Quali siano state le sue responsabilità ed implicazioni nelle indagini sui più importanti fatti di cronaca statunitensi (compreso l'omicidio Kennedy), al regista Clint Eastwood poco importa. Ciò che a lui interessa, nella sua ultima opera, è Hoover l'uomo. Anzi, J. Edgar, come amava firmarsi egli stesso. Il film ne ripercorre infatti la vita, dai suoi primi passi nel mondo investigativo, sino alla sua morte nel 1972 avvenuta per attacco cardiaco. La storia americana è vista attraverso gli occhi di un uomo determinato, capace di rivoluzionare il metodo investigativo ma senza metterlo in pratica in prima persona. Non mise lui le manette al rapitore e omicida del piccolo Lindbergh, non fu la sua mano ad uccidere Dillinger, ma conosceva i più intimi particolari della vita di presidenti, senatori, politici. Il film lo ritrae spesso in una stanza buia ad ascoltare,quasi in maniera morbosa, le intercettazioni di uomini importanti in compagnia delle loro più torbide fantasie. Hoover visse “le vite degli altri” perché non ne aveva una propria. Fu un uomo solo (non si sposò mai), richiuso nel suo ufficio dal quale, sotto la sua finestra, vide passare la storia americana.
Cresciuto da una madre autoritaria che non permetteva alcuna debolezza, (tentò di corregerne la piscologica balbuzie), Hoover cercò sempre di nascondere il su vero essere di fronte agli altri. Da questo ne derivò la sua ossessione per il controllo e l'ordine. La sua vita di uomo solitario e segregato alimentarono i “rumors” sulla sua presunta omosessualità. Il regista dà credito a queste voci narrando il rapporto intenso e doloroso tra Hoover e il suo collaboratore, Clyde Tolson, l'uomo che gli restò accanto per tutta la vita.

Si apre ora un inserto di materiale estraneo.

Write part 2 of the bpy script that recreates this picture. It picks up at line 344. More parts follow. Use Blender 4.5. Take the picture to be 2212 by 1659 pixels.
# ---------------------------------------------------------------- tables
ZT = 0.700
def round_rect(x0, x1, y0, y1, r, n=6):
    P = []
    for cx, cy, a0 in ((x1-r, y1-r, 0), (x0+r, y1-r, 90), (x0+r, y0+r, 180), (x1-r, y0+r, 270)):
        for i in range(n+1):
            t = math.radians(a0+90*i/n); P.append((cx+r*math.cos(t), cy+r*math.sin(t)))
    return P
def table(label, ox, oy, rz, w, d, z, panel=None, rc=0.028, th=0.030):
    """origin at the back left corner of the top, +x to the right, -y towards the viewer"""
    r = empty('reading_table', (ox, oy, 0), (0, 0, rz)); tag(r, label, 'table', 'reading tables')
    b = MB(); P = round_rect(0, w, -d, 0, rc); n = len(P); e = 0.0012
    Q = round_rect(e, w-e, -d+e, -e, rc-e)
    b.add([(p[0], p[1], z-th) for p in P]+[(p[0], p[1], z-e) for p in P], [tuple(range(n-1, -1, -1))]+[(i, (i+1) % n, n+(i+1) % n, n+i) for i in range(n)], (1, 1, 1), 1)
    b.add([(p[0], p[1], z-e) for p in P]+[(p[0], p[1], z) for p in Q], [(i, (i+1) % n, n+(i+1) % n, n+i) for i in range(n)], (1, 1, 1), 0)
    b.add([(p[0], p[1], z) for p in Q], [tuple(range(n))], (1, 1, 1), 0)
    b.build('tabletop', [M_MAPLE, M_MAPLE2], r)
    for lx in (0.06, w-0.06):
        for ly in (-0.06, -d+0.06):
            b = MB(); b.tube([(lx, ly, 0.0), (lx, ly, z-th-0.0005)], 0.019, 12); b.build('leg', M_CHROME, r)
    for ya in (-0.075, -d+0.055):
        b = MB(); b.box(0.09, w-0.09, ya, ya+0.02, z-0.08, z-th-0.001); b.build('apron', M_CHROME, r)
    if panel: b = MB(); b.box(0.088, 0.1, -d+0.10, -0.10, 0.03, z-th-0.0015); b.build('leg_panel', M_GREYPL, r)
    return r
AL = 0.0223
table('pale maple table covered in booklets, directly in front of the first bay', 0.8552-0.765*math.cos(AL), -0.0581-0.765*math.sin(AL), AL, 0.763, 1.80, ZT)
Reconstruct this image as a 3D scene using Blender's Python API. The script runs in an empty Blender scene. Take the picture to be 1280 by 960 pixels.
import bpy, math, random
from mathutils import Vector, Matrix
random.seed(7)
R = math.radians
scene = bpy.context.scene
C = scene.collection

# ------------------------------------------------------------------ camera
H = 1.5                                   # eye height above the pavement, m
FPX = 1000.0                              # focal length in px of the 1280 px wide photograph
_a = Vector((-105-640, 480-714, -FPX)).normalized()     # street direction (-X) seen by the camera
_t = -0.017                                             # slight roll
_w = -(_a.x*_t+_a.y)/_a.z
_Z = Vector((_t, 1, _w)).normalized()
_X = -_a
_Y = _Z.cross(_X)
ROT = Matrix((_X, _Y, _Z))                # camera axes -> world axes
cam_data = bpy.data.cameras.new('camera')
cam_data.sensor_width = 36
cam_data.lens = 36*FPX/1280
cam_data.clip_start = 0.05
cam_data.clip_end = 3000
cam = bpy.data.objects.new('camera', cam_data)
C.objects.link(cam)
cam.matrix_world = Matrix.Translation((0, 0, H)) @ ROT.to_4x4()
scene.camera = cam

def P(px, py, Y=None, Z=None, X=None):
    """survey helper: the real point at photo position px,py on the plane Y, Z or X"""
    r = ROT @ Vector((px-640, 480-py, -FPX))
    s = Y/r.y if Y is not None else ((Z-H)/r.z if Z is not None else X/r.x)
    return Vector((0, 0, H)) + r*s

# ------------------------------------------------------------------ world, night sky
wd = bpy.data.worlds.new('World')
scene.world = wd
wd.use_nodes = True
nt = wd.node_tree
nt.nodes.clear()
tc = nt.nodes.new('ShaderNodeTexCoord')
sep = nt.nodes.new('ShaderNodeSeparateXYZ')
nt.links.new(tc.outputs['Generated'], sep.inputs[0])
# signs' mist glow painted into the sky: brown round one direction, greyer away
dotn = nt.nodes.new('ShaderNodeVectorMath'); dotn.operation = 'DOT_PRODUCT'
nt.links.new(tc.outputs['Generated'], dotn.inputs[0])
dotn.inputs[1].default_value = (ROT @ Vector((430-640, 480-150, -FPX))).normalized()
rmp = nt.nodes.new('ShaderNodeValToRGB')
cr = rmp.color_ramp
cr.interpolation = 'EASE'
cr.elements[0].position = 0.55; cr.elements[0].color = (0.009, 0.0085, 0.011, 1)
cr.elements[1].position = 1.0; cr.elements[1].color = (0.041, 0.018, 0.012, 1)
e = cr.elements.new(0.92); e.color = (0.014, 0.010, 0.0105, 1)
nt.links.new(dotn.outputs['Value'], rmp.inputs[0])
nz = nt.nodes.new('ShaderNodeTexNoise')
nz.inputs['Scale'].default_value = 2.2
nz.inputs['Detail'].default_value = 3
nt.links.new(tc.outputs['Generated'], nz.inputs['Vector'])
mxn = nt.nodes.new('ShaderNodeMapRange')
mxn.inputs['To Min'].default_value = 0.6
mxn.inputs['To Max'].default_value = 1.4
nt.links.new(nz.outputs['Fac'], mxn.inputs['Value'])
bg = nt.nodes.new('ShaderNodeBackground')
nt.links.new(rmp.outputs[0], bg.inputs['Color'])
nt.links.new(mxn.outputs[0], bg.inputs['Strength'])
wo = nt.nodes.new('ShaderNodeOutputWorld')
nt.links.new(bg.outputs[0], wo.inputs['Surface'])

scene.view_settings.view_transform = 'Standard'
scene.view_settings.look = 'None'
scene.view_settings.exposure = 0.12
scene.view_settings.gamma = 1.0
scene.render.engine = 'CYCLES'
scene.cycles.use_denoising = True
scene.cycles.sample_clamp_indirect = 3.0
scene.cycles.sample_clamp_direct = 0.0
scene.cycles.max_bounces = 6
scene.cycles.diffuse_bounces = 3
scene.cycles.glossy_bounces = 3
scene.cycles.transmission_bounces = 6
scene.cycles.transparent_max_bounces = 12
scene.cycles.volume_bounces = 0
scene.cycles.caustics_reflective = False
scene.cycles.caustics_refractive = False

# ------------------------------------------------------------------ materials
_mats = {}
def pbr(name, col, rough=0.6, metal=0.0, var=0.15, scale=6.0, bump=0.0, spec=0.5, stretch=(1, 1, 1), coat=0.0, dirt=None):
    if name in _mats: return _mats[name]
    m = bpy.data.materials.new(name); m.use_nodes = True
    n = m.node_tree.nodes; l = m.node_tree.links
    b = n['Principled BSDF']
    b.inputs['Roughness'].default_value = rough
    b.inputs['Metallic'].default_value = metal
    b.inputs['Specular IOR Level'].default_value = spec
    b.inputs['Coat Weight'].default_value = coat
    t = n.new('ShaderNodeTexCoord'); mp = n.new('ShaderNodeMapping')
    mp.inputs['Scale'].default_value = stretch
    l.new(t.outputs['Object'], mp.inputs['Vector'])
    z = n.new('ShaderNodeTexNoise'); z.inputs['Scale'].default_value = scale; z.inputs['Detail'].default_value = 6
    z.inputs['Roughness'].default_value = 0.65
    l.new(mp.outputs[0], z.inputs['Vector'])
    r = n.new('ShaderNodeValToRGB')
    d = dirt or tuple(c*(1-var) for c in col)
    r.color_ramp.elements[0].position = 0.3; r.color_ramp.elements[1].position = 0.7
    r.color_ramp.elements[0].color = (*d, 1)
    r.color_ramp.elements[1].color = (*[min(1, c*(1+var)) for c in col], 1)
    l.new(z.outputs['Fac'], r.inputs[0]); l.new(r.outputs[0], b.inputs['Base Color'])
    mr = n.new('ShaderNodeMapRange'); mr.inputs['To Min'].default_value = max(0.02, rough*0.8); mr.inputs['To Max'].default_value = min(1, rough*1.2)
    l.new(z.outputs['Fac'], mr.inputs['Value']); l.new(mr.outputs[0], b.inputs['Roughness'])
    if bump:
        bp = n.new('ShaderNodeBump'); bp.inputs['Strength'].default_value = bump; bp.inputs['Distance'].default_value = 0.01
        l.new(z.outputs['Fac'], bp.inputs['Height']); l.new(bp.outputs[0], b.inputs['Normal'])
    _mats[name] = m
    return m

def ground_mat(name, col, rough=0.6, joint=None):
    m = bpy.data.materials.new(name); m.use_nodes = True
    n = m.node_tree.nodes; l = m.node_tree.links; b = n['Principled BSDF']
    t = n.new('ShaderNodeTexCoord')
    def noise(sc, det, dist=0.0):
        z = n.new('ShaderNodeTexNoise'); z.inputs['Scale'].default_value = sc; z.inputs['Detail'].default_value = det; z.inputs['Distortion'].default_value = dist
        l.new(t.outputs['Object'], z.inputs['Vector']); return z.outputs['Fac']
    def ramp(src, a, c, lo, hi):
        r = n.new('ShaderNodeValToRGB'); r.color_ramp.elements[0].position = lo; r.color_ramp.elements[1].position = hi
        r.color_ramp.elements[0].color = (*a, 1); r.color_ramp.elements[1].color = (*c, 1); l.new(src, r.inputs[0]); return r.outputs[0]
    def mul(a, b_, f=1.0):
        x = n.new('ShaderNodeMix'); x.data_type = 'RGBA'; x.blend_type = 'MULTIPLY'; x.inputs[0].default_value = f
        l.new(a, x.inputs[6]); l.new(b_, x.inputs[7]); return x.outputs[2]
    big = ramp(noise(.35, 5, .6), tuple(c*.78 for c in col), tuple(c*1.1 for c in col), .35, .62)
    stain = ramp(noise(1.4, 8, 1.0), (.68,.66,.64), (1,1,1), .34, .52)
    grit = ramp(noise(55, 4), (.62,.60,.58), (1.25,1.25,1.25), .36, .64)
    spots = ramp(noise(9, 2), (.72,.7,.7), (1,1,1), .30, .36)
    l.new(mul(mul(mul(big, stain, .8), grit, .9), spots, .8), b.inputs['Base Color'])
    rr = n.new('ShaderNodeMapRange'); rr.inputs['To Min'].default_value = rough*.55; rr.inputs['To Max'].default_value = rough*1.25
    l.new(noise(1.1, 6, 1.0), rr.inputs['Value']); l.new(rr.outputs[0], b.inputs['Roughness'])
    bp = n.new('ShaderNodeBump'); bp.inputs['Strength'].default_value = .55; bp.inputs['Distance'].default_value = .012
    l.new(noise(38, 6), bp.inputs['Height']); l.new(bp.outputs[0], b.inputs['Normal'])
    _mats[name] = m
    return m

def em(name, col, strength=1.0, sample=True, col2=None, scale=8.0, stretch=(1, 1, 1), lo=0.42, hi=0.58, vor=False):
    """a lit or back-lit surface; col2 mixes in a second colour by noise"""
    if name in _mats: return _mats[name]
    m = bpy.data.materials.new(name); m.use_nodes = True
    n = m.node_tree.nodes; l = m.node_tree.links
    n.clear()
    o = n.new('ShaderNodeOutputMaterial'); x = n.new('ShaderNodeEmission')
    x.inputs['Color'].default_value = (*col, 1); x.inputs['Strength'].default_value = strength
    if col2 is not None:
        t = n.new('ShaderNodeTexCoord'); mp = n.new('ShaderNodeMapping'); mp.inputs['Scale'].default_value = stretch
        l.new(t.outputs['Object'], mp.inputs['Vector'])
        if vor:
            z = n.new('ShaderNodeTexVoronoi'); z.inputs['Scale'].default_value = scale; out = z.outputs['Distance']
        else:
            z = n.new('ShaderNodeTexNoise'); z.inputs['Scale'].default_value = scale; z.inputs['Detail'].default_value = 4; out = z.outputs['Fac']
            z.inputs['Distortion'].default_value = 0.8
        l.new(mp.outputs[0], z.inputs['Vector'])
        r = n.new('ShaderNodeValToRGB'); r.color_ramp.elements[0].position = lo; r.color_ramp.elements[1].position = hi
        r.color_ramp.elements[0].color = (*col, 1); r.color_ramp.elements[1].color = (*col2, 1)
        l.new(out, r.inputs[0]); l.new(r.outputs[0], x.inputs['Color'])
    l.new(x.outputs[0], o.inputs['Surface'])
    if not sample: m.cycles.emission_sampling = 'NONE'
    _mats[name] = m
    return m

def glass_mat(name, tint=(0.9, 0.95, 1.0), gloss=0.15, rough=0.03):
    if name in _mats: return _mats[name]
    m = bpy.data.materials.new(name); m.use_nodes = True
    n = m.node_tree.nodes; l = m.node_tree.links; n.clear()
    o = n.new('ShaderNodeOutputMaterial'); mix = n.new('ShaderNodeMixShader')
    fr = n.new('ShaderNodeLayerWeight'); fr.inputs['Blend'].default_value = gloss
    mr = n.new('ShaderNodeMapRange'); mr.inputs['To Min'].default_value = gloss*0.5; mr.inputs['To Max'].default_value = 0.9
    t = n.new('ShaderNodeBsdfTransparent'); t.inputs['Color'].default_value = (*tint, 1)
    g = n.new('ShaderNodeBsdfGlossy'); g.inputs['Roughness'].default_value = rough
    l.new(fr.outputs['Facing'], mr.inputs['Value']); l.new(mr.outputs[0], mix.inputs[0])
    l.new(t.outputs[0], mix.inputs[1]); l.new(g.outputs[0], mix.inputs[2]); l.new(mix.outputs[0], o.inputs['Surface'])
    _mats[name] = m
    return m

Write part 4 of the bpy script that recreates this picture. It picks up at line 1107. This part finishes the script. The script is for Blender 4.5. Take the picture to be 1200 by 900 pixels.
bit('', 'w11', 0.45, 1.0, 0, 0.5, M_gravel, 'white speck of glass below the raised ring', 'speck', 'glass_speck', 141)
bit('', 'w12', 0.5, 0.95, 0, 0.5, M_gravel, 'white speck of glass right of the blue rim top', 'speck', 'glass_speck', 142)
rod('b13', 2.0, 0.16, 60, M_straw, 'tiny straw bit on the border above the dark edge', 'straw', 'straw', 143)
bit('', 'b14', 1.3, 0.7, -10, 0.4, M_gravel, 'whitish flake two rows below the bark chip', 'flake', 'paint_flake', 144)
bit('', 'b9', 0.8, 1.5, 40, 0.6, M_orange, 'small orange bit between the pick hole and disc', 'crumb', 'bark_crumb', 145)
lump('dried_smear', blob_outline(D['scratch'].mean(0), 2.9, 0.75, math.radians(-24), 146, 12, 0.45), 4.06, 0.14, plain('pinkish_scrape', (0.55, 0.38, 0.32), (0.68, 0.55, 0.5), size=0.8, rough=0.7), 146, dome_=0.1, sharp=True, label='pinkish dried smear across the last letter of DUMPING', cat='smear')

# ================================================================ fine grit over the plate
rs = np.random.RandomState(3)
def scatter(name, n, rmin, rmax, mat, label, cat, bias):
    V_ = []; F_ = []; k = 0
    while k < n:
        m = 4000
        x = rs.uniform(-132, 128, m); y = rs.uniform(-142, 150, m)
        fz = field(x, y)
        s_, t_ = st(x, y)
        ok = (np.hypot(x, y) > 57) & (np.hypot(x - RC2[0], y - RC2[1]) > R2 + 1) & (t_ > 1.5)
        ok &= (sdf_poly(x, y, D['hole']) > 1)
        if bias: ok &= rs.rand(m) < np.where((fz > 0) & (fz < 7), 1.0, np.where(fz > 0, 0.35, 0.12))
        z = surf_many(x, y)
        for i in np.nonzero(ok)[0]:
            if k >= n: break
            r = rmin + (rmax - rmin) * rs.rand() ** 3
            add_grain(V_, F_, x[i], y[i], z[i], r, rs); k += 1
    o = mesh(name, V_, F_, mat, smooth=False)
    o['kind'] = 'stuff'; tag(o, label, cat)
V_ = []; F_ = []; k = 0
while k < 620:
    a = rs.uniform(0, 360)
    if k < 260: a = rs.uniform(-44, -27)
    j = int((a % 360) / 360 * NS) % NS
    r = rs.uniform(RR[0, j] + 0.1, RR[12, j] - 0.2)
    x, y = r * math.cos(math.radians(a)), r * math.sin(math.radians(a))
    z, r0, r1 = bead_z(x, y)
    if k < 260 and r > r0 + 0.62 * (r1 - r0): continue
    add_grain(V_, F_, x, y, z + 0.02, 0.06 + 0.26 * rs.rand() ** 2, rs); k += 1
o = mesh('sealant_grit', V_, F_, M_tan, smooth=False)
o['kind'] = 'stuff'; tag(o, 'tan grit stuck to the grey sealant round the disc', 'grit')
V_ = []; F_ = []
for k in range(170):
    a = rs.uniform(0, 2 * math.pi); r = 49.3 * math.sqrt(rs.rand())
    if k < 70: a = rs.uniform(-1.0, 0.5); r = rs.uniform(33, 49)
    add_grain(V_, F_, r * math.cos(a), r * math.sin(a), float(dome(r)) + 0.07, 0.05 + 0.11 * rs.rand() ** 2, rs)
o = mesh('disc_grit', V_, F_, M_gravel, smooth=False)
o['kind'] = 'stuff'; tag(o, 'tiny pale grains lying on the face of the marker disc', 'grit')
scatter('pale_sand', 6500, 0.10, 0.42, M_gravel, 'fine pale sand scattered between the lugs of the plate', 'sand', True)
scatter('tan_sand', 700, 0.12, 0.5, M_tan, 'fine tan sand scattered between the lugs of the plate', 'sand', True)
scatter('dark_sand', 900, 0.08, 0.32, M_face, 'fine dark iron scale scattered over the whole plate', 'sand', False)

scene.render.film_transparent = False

Clint Eastwood si dimostra ancora una volta un regista capace di penetrare l'animo umano restituendoci un personaggio complicato, sofferente, a tratti commovente. Ma i limiti di questo film sono purtroppo evidenti. La trama si snoda in continui flashback che si aggrovigliano su sé stessi. Il racconto ne risente parecchio, appesantito anche dall'estrema lunghezza dell'opera. Piuttosto grottesco l'uso del trucco per invecchiare i personaggi. Se su Di Caprio il lavoro è stato comunque accurato, quello del suo vice Tolson è davvero imbarazzante. Nell'epoca del digitale e della motion capture la scelta di pesanti "mascheroni" appare quasi anacronistica. 
Peccato infine per gli attori. Doveva essere l'occasione per Di Caprio di vincere il tanto agognato Oscar, ma il film di Eastwood non ha ottenuto alcuna nomination. Se Judi Dench, interprete della madre del protagonista, è sempre una garanzia, la brava Naomi Watts rimane sullo sfondo, nonostante incarni uno dei personaggi tra i più affascinanti : Helen Gandy, segretaria sin dalla prima ora di Hoover e custode dei segreti più oscuri del Bureau.
Eastwood, a mio parere, rimane comunque uno dei registi più capaci e interessanti degli ultimi anni. Per riscoprirlo vi consiglio tre titoli: Mystic River (un film amaro ma indimenticabile), Changeling (con un'inedita Angelina Jolie) e Gran Torino (protagonista lo stesso Eastwood, più burbero che mai.). Per gli amanti dei gangster-movie vi rimando invece a Nemico Pubblico (2009), di Michael Mann sulla cattura di John Dillinger ( un Johnny Depp mai così bravo, che oggi tanto ci manca!). Infine vi segnalo due titoli per apprezzare la bravura (ormai palese!) di Leonardo Di Caprio: The Aviator (incentrato sulla vita di un altro controverso personaggio "born in the USA", Howard Hughes) e The Departed, entrambi di Martin Scorsese. Buona visione!